### WHAT YOU NEED TO DO
Repeat precisely, and only, the lines between the line containing "(.10,.034,.026), .4, (.115,.036,.024), .4)" and the end of the listing below, both ends included.

--------------------------------------------------

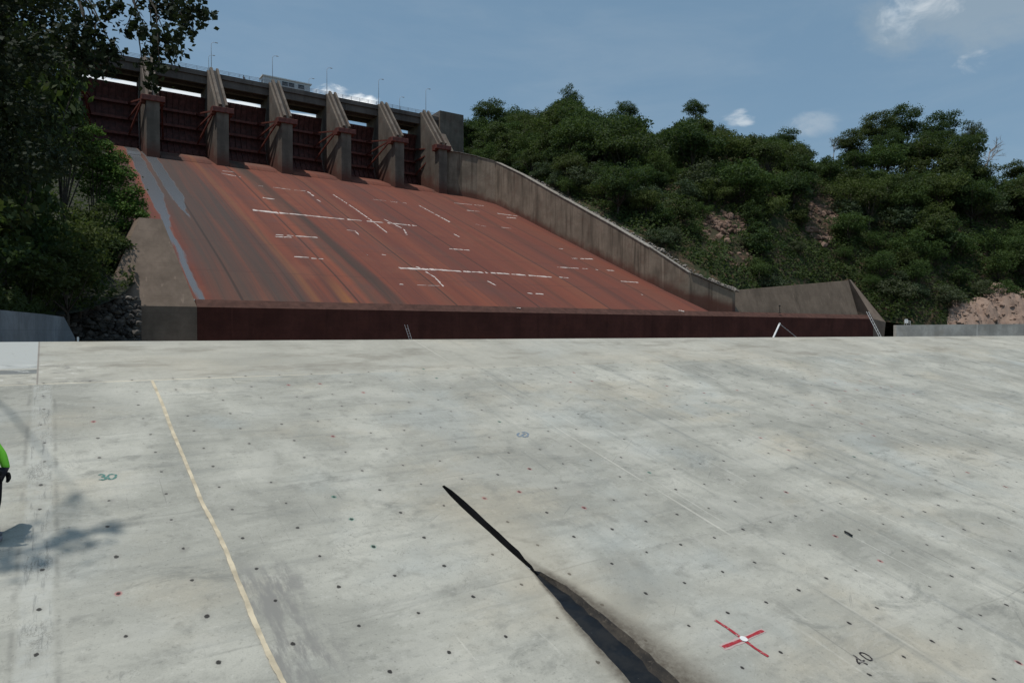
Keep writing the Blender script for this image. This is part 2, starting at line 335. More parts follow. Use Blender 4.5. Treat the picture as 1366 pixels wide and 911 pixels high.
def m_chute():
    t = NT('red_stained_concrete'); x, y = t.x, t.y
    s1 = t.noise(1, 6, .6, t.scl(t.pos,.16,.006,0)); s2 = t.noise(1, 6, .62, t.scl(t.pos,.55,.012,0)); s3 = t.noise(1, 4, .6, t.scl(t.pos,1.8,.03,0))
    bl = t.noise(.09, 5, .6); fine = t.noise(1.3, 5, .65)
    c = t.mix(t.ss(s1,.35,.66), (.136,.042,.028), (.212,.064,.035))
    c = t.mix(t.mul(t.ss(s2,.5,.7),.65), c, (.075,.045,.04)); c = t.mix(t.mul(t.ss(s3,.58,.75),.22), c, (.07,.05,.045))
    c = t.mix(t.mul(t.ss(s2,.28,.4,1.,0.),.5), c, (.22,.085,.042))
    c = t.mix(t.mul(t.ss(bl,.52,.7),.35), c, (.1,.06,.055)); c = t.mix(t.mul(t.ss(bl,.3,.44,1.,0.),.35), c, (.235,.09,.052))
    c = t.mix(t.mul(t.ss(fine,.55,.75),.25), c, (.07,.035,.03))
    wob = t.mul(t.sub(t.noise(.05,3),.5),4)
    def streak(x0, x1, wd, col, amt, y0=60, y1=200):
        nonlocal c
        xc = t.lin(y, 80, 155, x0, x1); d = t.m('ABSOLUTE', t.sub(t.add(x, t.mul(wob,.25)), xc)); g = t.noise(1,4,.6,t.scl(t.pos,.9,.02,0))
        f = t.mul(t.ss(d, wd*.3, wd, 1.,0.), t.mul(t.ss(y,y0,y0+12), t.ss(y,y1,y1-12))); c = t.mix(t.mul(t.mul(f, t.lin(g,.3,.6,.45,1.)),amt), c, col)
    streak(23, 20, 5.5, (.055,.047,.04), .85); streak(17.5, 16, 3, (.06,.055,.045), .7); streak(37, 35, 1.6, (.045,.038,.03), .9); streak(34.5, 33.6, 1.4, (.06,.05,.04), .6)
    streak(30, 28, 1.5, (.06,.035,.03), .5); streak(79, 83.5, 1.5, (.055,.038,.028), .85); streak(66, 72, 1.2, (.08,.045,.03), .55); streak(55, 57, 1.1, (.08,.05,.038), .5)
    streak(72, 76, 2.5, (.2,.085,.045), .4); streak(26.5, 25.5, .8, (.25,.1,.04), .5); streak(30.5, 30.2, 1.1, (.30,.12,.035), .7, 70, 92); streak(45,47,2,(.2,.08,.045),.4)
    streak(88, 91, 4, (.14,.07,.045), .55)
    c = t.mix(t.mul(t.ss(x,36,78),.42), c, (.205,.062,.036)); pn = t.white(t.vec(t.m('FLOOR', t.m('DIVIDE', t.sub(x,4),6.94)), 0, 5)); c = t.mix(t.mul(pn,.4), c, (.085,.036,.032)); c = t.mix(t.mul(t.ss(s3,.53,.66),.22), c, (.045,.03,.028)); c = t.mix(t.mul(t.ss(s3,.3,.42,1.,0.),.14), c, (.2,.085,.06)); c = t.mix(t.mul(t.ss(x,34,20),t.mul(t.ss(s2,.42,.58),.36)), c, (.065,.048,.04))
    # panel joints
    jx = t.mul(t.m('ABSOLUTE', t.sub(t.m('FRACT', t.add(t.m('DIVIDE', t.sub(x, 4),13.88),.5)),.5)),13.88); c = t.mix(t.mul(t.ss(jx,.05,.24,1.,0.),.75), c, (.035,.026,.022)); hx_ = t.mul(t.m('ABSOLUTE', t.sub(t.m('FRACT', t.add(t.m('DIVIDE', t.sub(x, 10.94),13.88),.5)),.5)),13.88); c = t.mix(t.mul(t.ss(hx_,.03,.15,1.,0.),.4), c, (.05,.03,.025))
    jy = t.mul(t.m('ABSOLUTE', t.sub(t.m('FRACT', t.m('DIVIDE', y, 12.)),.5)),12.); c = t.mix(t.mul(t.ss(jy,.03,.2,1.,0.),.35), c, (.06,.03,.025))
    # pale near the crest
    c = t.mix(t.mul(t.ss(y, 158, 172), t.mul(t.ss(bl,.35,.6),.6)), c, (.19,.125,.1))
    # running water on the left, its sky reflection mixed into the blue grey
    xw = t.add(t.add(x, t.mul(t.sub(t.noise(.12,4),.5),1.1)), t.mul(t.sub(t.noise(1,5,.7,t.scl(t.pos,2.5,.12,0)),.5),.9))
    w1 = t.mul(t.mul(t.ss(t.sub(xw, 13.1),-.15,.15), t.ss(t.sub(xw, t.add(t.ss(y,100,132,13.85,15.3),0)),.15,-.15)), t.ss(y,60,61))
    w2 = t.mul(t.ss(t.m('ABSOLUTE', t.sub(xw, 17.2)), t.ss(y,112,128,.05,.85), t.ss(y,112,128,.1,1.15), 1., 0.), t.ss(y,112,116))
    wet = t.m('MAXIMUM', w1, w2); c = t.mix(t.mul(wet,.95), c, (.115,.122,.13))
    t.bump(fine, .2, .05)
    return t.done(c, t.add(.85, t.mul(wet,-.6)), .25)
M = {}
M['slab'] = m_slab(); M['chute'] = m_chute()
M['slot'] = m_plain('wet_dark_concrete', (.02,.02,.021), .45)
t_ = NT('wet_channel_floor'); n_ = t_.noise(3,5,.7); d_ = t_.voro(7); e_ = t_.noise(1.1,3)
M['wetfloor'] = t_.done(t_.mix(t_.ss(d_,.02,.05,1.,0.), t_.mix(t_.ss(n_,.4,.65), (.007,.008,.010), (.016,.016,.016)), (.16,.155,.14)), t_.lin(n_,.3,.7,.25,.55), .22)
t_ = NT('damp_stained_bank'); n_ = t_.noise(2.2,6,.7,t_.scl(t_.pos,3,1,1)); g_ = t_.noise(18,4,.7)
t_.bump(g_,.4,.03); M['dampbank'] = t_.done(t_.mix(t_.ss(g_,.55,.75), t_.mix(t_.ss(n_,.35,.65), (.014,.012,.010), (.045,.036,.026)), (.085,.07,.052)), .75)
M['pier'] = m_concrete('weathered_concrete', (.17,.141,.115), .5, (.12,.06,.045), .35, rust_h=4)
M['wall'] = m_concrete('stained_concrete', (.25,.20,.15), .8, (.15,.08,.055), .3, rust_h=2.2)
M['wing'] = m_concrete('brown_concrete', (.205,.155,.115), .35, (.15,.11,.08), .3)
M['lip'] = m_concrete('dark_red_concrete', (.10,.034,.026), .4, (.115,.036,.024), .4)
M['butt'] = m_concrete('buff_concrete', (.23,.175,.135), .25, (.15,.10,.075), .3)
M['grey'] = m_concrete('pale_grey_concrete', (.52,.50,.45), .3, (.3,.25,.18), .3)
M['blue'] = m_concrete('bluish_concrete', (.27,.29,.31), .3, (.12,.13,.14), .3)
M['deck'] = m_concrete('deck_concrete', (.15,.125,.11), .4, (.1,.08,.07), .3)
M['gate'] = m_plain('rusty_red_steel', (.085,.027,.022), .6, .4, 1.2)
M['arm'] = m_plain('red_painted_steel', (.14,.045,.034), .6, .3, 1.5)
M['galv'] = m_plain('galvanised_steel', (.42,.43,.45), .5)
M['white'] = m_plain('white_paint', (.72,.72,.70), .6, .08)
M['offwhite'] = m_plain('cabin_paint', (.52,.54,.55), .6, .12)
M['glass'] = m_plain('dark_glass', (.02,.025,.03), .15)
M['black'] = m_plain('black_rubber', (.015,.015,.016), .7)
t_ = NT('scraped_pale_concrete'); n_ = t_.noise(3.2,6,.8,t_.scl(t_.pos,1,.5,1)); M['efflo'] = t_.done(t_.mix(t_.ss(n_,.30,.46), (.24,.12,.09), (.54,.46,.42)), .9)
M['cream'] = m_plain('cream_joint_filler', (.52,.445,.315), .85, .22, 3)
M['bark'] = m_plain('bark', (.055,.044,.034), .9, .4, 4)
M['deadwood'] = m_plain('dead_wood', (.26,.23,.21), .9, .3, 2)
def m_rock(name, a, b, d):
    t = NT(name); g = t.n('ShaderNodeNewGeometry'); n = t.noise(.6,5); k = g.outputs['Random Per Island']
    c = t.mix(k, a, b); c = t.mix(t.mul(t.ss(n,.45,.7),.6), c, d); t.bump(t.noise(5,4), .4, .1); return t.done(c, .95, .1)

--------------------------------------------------

### OUTPUT FOR THIS EXERCISE
M['lip'] = m_concrete('dark_red_concrete', (.10,.034,.026), .4, (.115,.036,.024), .4)
M['butt'] = m_concrete('buff_concrete', (.23,.175,.135), .25, (.15,.10,.075), .3)
M['grey'] = m_concrete('pale_grey_concrete', (.52,.50,.45), .3, (.3,.25,.18), .3)
M['blue'] = m_concrete('bluish_concrete', (.27,.29,.31), .3, (.12,.13,.14), .3)
M['deck'] = m_concrete('deck_concrete', (.15,.125,.11), .4, (.1,.08,.07), .3)
M['gate'] = m_plain('rusty_red_steel', (.085,.027,.022), .6, .4, 1.2)
M['arm'] = m_plain('red_painted_steel', (.14,.045,.034), .6, .3, 1.5)
M['galv'] = m_plain('galvanised_steel', (.42,.43,.45), .5)
M['white'] = m_plain('white_paint', (.72,.72,.70), .6, .08)
M['offwhite'] = m_plain('cabin_paint', (.52,.54,.55), .6, .12)
M['glass'] = m_plain('dark_glass', (.02,.025,.03), .15)
M['black'] = m_plain('black_rubber', (.015,.015,.016), .7)
t_ = NT('scraped_pale_concrete'); n_ = t_.noise(3.2,6,.8,t_.scl(t_.pos,1,.5,1)); M['efflo'] = t_.done(t_.mix(t_.ss(n_,.30,.46), (.24,.12,.09), (.54,.46,.42)), .9)
M['cream'] = m_plain('cream_joint_filler', (.52,.445,.315), .85, .22, 3)
M['bark'] = m_plain('bark', (.055,.044,.034), .9, .4, 4)
M['deadwood'] = m_plain('dead_wood', (.26,.23,.21), .9, .3, 2)
def m_rock(name, a, b, d):
    t = NT(name); g = t.n('ShaderNodeNewGeometry'); n = t.noise(.6,5); k = g.outputs['Random Per Island']
    c = t.mix(k, a, b); c = t.mix(t.mul(t.ss(n,.45,.7),.6), c, d); t.bump(t.noise(5,4), .4, .1); return t.done(c, .95, .1)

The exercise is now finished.